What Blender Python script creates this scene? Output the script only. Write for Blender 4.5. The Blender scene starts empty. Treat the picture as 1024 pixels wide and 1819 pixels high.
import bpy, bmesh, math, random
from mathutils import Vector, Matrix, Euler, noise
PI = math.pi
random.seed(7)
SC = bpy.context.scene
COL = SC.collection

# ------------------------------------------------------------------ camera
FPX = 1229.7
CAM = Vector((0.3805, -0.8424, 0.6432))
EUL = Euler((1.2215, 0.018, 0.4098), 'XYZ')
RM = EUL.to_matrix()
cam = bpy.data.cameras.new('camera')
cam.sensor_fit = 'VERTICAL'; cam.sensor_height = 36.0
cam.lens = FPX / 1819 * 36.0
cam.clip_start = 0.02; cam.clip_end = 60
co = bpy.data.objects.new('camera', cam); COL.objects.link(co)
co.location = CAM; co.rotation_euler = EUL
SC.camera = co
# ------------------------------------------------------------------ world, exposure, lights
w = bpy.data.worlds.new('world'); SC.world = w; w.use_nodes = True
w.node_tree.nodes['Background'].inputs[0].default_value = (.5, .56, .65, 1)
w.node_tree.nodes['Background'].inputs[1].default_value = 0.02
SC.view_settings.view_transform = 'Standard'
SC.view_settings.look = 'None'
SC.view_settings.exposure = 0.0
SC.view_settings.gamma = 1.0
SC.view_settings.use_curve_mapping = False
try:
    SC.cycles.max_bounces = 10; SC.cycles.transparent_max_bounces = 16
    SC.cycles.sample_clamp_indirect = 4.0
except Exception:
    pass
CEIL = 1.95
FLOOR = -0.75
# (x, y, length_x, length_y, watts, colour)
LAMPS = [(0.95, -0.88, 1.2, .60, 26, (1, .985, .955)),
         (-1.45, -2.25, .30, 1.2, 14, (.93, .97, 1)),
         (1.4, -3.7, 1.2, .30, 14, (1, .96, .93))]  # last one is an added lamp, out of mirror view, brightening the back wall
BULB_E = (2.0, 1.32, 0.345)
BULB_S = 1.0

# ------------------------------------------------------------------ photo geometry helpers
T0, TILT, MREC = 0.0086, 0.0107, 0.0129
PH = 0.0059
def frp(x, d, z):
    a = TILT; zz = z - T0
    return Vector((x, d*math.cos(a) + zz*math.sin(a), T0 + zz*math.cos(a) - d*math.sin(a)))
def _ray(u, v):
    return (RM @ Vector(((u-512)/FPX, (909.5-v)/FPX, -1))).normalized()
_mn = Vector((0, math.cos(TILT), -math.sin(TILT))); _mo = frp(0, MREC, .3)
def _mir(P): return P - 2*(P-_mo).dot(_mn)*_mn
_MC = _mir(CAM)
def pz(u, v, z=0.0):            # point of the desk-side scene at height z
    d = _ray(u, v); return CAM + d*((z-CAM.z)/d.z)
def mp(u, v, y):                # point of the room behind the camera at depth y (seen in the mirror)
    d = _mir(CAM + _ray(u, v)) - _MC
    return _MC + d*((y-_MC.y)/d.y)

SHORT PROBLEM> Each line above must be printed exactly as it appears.

ANSWER TO THIS EXERCISE>
What Blender Python script creates this scene? Output the script only. Write for Blender 4.5. The Blender scene starts empty. Treat the picture as 1024 pixels wide and 1819 pixels high.
import bpy, bmesh, math, random
from mathutils import Vector, Matrix, Euler, noise
PI = math.pi
random.seed(7)
SC = bpy.context.scene
COL = SC.collection

# ------------------------------------------------------------------ camera
FPX = 1229.7
CAM = Vector((0.3805, -0.8424, 0.6432))
EUL = Euler((1.2215, 0.018, 0.4098), 'XYZ')
RM = EUL.to_matrix()
cam = bpy.data.cameras.new('camera')
cam.sensor_fit = 'VERTICAL'; cam.sensor_height = 36.0
cam.lens = FPX / 1819 * 36.0
cam.clip_start = 0.02; cam.clip_end = 60
co = bpy.data.objects.new('camera', cam); COL.objects.link(co)
co.location = CAM; co.rotation_euler = EUL
SC.camera = co
# ------------------------------------------------------------------ world, exposure, lights
w = bpy.data.worlds.new('world'); SC.world = w; w.use_nodes = True
w.node_tree.nodes['Background'].inputs[0].default_value = (.5, .56, .65, 1)
w.node_tree.nodes['Background'].inputs[1].default_value = 0.02
SC.view_settings.view_transform = 'Standard'
SC.view_settings.look = 'None'
SC.view_settings.exposure = 0.0
SC.view_settings.gamma = 1.0
SC.view_settings.use_curve_mapping = False
try:
    SC.cycles.max_bounces = 10; SC.cycles.transparent_max_bounces = 16
    SC.cycles.sample_clamp_indirect = 4.0
except Exception:
    pass
CEIL = 1.95
FLOOR = -0.75
# (x, y, length_x, length_y, watts, colour)
LAMPS = [(0.95, -0.88, 1.2, .60, 26, (1, .985, .955)),
         (-1.45, -2.25, .30, 1.2, 14, (.93, .97, 1)),
         (1.4, -3.7, 1.2, .30, 14, (1, .96, .93))]  # last one is an added lamp, out of mirror view, brightening the back wall
BULB_E = (2.0, 1.32, 0.345)
BULB_S = 1.0

# ------------------------------------------------------------------ photo geometry helpers
T0, TILT, MREC = 0.0086, 0.0107, 0.0129
PH = 0.0059
def frp(x, d, z):
    a = TILT; zz = z - T0
    return Vector((x, d*math.cos(a) + zz*math.sin(a), T0 + zz*math.cos(a) - d*math.sin(a)))
def _ray(u, v):
    return (RM @ Vector(((u-512)/FPX, (909.5-v)/FPX, -1))).normalized()
_mn = Vector((0, math.cos(TILT), -math.sin(TILT))); _mo = frp(0, MREC, .3)
def _mir(P): return P - 2*(P-_mo).dot(_mn)*_mn
_MC = _mir(CAM)
def pz(u, v, z=0.0):            # point of the desk-side scene at height z
    d = _ray(u, v); return CAM + d*((z-CAM.z)/d.z)
def mp(u, v, y):                # point of the room behind the camera at depth y (seen in the mirror)
    d = _mir(CAM + _ray(u, v)) - _MC
    return _MC + d*((y-_MC.y)/d.y)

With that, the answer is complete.